== Provided material

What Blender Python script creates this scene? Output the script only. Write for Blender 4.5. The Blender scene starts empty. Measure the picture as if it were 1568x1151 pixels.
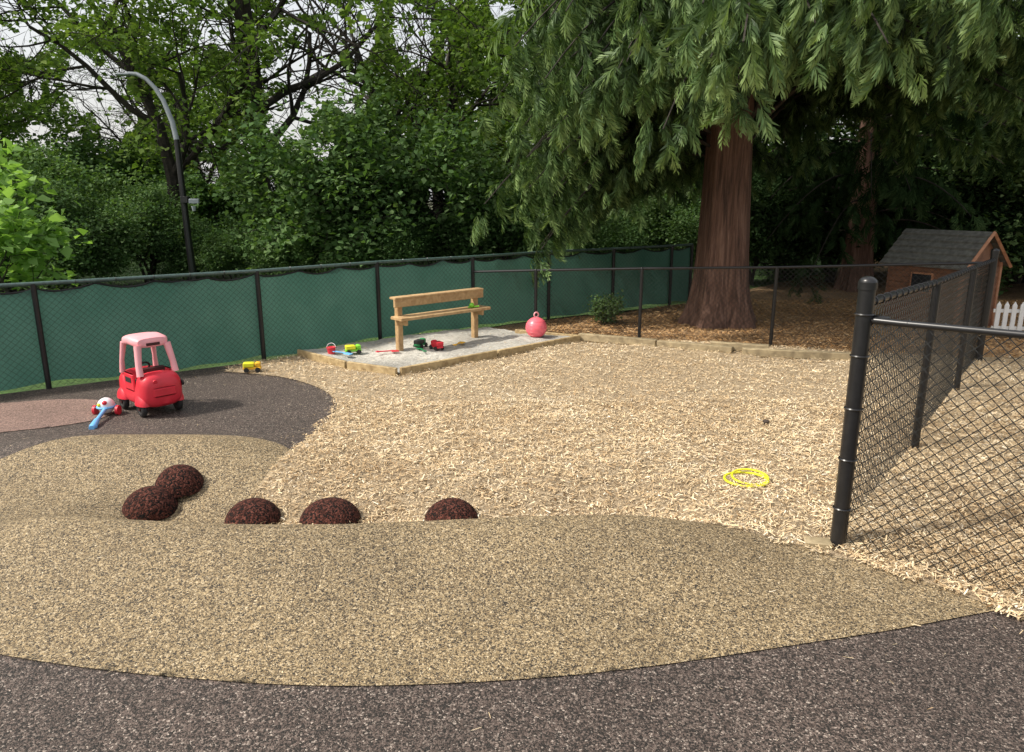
import bpy, math, numpy as np
from mathutils import Vector, Matrix
R=math.radians
scene=bpy.context.scene
col=scene.collection
# ------------------------------------------------------------------ helpers
def link(o,parent=None):
    col.objects.link(o)
    if parent: o.parent=parent
    return o
def empty(name,loc=(0,0,0)):
    e=bpy.data.objects.new(name,None); e.location=loc; e.empty_display_size=.2
    return link(e)
def norm(v):
    v=np.asarray(v,float); return v/(np.linalg.norm(v)+1e-9)
class MB:
    def __init__(s): s.v=[];s.f=[];s.m=[]
    def add(s,vs,fs,m=0):
        b=len(s.v); s.v+= [tuple(map(float,p)) for p in vs]
        for f in fs: s.f.append(tuple(i+b for i in f)); s.m.append(m)
    def tube(s,p0,p1,r0,r1=None,n=8,m=0,cap=True):
        s.path([p0,p1],[r0,r0 if r1 is None else r1],n,m,cap)
    def path(s,pts,rs,n=8,m=0,cap=True):
        pts=[np.array(p,float) for p in pts]
        vs=[];fs=[]
        a=None
        for i,p in enumerate(pts):
            d=norm(pts[min(i+1,len(pts)-1)]-pts[max(i-1,0)])
            if a is None:
                t=np.array([0,0,1.]) if abs(d[2])<.9 else np.array([1.,0,0])
                a=norm(np.cross(d,t))
            else: a=norm(a-d*np.dot(a,d))
            b=np.cross(d,a)
            for k in range(n):
                an=2*math.pi*k/n
                vs.append(p+rs[i]*(a*math.cos(an)+b*math.sin(an)))
        for i in range(len(pts)-1):
            for k in range(n):
                k2=(k+1)%n
                fs.append((i*n+k,i*n+k2,(i+1)*n+k2,(i+1)*n+k))
        if cap:
            fs.append(tuple(range(n-1,-1,-1))); fs.append(tuple((len(pts)-1)*n+k for k in range(n)))
        s.add(vs,fs,m)
    def box(s,c,size,rot=0,m=0,bev=0,M=None):
        x,y,z=[q/2 for q in size]
        b=bev
        if b<=0:
            P=[(sx*x,sy*y,sz*z) for sz in(-1,1) for sy in(-1,1) for sx in(-1,1)]
            F=[(0,2,3,1),(4,5,7,6),(0,1,5,4),(2,6,7,3),(0,4,6,2),(1,3,7,5)]
        else:
            P=[];F=[]
            rings=[(-z,b),(-z+b,0),(z-b,0),(z,b)]
            for zz,ins in rings:
                X=x-ins;Y=y-ins
                P+=[(X-b,-Y,zz),(X,-Y+b,zz),(X,Y-b,zz),(X-b,Y,zz),(-X+b,Y,zz),(-X,Y-b,zz),(-X,-Y+b,zz),(-X+b,-Y,zz)]
            for r in range(3):
                for k in range(8): F.append((r*8+k,r*8+(k+1)%8,(r+1)*8+(k+1)%8,(r+1)*8+k))
            F.append(tuple(range(7,-1,-1)));F.append(tuple(24+k for k in range(8)))
        if M is None: M=Matrix.Translation(c)@Matrix.Rotation(rot,4,'Z')
        else: M=Matrix.Translation(c)@M
        s.add([M@Vector(p) for p in P],F,m)
    def sphere(s,c,r,nu=16,nv=10,m=0,v0=0,v1=math.pi,M=None):
        if not hasattr(r,'__len__'): r=(r,r,r)
        vs=[];fs=[]
        for j in range(nv+1):
            a=v0+(v1-v0)*j/nv
            for i in range(nu):
                t=2*math.pi*i/nu
                p=Vector((r[0]*math.sin(a)*math.cos(t),r[1]*math.sin(a)*math.sin(t),r[2]*math.cos(a)))
                if M is not None: p=M@p
                vs.append(p+Vector(c))
        for j in range(nv):
            for i in range(nu):
                i2=(i+1)%nu
                fs.append((j*nu+i,(j+1)*nu+i,(j+1)*nu+i2,j*nu+i2))
        s.add(vs,fs,m)
    def torus(s,c,R0,r,nu=28,nv=8,m=0,M=None,sy=1):
        vs=[];fs=[]
        for i in range(nu):
            t=2*math.pi*i/nu
            for j in range(nv):
                a=2*math.pi*j/nv
                p=Vector(((R0+r*math.cos(a))*math.cos(t),sy*(R0+r*math.cos(a))*math.sin(t),r*math.sin(a)))
                if M is not None: p=M@p
                vs.append(p+Vector(c))
        for i in range(nu):
            for j in range(nv):
                fs.append((i*nv+j,((i+1)%nu)*nv+j,((i+1)%nu)*nv+(j+1)%nv,i*nv+(j+1)%nv))
        s.add(vs,fs,m)
    def obj(s,name,mats,parent=None,smooth=True,loc=None):
        me=bpy.data.meshes.new(name); me.from_pydata(s.v,[],s.f)
        for m in mats: me.materials.append(m)
        me.polygons.foreach_set('material_index',s.m)
        if smooth:
            me.polygons.foreach_set('use_smooth',[True]*len(s.f))
            try: me.set_sharp_from_angle(angle=R(40))
            except Exception: pass
        me.update()
        o=bpy.data.objects.new(name,me)
        if loc: o.location=loc
        return link(o,parent)
def quadmesh(name,V,var,mats,matidx=None,parent=None,mk=True):
    n=len(V); me=bpy.data.meshes.new(name)
    me.vertices.add(n*4); me.vertices.foreach_set('co',V.reshape(-1).astype(np.float32))
    me.loops.add(n*4); me.loops.foreach_set('vertex_index',np.arange(n*4,dtype=np.int32))
    me.polygons.add(n); me.polygons.foreach_set('loop_start',np.arange(0,n*4,4,dtype=np.int32))
    try: me.polygons.foreach_set('loop_total',np.full(n,4,dtype=np.int32))
    except Exception: pass
    for m in mats: me.materials.append(m)
    me.update(calc_edges=True)
    if var is not None:
        at=me.attributes.new('var','FLOAT','FACE'); at.data.foreach_set('value',np.clip(var,0,1).astype(np.float32))
    if not mk: return me
    return link(bpy.data.objects.new(name,me),parent)
def vnoise(x,y,sc,seed=0):
    rg=np.random.default_rng(seed); L=rg.random((64,64))
    X=np.asarray(x)*sc+100; Y=np.asarray(y)*sc+100
    xi=np.floor(X).astype(int); yi=np.floor(Y).astype(int); fx=X-xi; fy=Y-yi
    fx=fx*fx*(3-2*fx); fy=fy*fy*(3-2*fy)
    g=lambda a,b: L[a%64,b%64]
    return (g(xi,yi)*(1-fx)+g(xi+1,yi)*fx)*(1-fy)+(g(xi,yi+1)*(1-fx)+g(xi+1,yi+1)*fx)*fy-.5
def sstep(a,b,x):
    t=np.clip((x-a)/(b-a),0,1); return t*t*(3-2*t)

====

■ **Your task**
Each line above that includes "scene" should be shown.

■ **Task answer**
What Blender Python script creates this scene? Output the script only. Write for Blender 4.5. The Blender scene starts empty. Measure the picture as if it were 1568x1151 pixels.
scene=bpy.context.scene
col=scene.collection